By David Meyer
October 1, 2018

NAFTA is dead. Long live the United States-Mexico-Canada Agreement, or USMCA.

A little over a month after the U.S. and Mexico struck a preliminary agreement on NAFTA’s replacement, the U.S. and Canada did the same late Sunday, as hoped—the timing means outgoing Mexican President Enrique Peña Nieto gets to sign the USMCA into law just before leaving office.

“Today, Canada and the United States reached an agreement, alongside Mexico, on a new, modernized trade agreement for the 21st Century: the United States-Mexico-Canada Agreement (USMCA),” said U.S. Trade Representative Robert Lighthizer and Canadian Foreign Affairs Minister Chrystia Freeland in a joint statement.

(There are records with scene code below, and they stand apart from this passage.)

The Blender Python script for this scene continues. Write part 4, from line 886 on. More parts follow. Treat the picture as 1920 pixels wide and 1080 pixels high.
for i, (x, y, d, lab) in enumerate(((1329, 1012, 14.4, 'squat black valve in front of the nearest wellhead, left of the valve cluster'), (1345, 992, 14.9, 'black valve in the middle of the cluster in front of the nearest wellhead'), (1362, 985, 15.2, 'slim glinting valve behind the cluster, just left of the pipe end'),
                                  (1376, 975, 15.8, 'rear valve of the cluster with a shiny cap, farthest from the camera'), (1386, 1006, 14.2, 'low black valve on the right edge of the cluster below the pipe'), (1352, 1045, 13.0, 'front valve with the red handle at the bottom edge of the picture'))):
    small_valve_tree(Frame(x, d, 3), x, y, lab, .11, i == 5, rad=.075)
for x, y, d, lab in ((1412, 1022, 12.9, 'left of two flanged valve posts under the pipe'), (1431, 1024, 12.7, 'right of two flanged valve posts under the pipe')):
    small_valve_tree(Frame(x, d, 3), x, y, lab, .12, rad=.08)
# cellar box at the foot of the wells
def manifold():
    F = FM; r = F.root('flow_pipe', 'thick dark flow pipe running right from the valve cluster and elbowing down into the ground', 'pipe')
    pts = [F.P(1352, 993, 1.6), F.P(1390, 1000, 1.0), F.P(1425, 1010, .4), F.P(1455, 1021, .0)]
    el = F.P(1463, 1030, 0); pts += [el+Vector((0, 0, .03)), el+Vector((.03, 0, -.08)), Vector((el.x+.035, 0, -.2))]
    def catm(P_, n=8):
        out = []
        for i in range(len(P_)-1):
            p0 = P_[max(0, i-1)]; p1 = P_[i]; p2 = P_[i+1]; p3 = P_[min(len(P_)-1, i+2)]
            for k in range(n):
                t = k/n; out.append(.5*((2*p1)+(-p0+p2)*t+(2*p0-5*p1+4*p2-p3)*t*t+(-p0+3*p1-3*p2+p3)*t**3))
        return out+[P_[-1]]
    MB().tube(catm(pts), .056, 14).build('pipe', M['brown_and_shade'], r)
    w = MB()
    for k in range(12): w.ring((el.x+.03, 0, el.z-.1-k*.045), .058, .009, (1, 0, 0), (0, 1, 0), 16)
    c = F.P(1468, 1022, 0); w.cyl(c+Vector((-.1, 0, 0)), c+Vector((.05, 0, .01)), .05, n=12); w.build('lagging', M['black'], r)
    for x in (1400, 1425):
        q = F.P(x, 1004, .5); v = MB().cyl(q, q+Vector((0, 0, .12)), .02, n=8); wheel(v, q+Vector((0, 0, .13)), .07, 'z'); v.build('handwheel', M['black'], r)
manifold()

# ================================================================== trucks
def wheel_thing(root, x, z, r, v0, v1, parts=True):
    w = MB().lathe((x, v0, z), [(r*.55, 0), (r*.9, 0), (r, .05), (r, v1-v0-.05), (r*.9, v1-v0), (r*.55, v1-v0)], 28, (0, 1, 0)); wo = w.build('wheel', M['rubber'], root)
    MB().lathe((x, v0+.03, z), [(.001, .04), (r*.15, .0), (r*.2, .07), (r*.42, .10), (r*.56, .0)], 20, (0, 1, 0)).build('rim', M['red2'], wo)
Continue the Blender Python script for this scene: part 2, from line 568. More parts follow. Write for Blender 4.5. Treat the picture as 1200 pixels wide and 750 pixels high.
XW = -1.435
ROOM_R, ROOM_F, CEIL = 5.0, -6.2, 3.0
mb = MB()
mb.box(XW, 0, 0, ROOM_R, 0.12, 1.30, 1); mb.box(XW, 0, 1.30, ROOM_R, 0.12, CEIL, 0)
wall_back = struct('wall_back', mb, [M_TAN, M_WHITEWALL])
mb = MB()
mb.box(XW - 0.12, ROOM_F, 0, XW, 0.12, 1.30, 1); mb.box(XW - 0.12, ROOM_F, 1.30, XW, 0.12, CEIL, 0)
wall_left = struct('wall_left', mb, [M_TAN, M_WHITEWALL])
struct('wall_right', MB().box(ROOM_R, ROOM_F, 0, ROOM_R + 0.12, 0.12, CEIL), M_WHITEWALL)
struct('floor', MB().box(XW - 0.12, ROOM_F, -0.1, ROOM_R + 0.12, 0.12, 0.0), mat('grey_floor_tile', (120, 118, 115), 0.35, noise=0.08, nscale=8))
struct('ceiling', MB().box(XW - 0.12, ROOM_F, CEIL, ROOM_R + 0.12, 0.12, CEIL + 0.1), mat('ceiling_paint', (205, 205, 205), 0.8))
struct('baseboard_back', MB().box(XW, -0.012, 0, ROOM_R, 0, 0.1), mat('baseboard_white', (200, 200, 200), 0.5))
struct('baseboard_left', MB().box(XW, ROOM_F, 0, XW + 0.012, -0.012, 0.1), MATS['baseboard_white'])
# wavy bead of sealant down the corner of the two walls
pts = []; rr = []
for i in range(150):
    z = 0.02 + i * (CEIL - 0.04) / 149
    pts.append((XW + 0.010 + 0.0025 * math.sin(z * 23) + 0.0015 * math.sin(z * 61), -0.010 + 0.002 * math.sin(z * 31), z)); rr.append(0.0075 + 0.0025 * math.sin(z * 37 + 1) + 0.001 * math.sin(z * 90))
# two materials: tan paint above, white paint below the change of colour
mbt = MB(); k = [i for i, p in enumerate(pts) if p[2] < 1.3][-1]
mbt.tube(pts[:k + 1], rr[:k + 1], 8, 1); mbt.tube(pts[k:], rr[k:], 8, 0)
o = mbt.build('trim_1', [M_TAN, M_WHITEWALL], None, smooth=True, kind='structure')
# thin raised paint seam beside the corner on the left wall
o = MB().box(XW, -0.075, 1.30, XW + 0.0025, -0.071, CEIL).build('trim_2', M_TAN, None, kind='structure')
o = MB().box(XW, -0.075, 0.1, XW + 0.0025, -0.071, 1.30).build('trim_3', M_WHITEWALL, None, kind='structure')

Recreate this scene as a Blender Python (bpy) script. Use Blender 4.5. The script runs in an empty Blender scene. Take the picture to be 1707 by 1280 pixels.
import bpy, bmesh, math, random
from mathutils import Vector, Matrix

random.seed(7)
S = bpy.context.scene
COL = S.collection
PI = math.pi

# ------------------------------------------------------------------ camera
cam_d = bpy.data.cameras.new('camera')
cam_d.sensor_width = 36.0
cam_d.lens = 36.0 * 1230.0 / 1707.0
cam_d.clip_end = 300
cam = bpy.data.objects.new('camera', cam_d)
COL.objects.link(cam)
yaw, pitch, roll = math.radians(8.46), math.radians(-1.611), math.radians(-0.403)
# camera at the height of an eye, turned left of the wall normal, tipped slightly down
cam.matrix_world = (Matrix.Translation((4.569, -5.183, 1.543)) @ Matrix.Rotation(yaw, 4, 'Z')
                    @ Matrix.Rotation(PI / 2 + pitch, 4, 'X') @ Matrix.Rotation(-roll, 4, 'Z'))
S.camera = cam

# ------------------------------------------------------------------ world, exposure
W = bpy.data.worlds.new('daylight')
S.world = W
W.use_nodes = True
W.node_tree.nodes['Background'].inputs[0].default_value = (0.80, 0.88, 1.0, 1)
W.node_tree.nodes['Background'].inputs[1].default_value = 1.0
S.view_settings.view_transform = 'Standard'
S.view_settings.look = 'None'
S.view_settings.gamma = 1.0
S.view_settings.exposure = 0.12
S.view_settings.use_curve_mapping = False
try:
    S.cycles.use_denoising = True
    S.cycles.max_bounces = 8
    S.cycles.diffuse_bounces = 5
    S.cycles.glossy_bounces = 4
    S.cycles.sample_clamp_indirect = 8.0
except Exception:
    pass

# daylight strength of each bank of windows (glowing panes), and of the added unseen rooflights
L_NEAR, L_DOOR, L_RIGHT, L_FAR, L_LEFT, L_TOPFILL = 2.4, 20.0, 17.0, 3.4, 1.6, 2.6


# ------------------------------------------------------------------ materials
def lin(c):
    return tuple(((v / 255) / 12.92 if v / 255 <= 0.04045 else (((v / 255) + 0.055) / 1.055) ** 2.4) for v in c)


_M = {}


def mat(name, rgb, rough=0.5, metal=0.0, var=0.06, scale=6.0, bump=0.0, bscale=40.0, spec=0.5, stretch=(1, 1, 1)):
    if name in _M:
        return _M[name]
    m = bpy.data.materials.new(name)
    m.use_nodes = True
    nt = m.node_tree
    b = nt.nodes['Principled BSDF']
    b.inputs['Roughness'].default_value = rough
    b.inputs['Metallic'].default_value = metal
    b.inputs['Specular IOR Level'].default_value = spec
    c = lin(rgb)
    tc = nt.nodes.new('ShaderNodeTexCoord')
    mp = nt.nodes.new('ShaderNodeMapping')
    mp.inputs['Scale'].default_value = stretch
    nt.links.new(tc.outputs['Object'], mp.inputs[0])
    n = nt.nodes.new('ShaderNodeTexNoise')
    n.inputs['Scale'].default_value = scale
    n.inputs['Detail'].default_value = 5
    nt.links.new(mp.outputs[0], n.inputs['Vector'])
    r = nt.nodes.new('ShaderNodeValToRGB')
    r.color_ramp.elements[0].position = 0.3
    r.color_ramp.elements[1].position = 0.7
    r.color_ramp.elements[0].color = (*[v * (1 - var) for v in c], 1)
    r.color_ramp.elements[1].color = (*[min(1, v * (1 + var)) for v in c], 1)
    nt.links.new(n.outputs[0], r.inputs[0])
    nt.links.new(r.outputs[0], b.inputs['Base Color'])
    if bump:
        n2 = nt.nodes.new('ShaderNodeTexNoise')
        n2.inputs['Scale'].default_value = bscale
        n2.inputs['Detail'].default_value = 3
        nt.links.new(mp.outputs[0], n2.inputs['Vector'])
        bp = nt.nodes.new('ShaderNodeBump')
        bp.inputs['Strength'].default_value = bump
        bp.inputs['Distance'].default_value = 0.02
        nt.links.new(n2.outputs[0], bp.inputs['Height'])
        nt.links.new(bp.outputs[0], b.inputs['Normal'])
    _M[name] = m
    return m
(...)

“USMCA will give our workers, farmers, ranchers and businesses a high-standard trade agreement that will result in freer markets, fairer trade and robust economic growth in our region. It will strengthen the middle class, and create good, well-paying jobs and new opportunities for the nearly half billion people who call North America home. We look forward to further deepening our close economic ties when this new agreement enters into force.”

As for what led the U.S.-Canadian negotiations to a successful finish, a U.S. official briefed reporters that the U.S. won greater access to the Canadian dairy market, in part via an increase in Canadian dairy import quotas.

Conversely, Canada won on its demand to maintain NAFTA’s “Chapter 19” dispute resolution mechanism—a demand that the U.S. opposed because it saw the mechanism as infringing on U.S. sovereignty.

Canada also got away without the imposition of hard limits on its auto exports to the U.S. However, according to CBC, the Canadians may still be subject to U.S. steel and aluminum tariffs, and are keen to settle that issue before ratifying the USMCA.

The new deal reportedly also includes new elements on digital trade and intellectual property.

The achievement of a trilateral trade deal makes it more likely that the USMCA will gain approval in Congress, which gets to scrutinize the pact once the leaders of all three countries have signed it by the end of November. If Congress—which may look very different after the looming midterms—fails to ratify the USMCA, it can’t enter into force.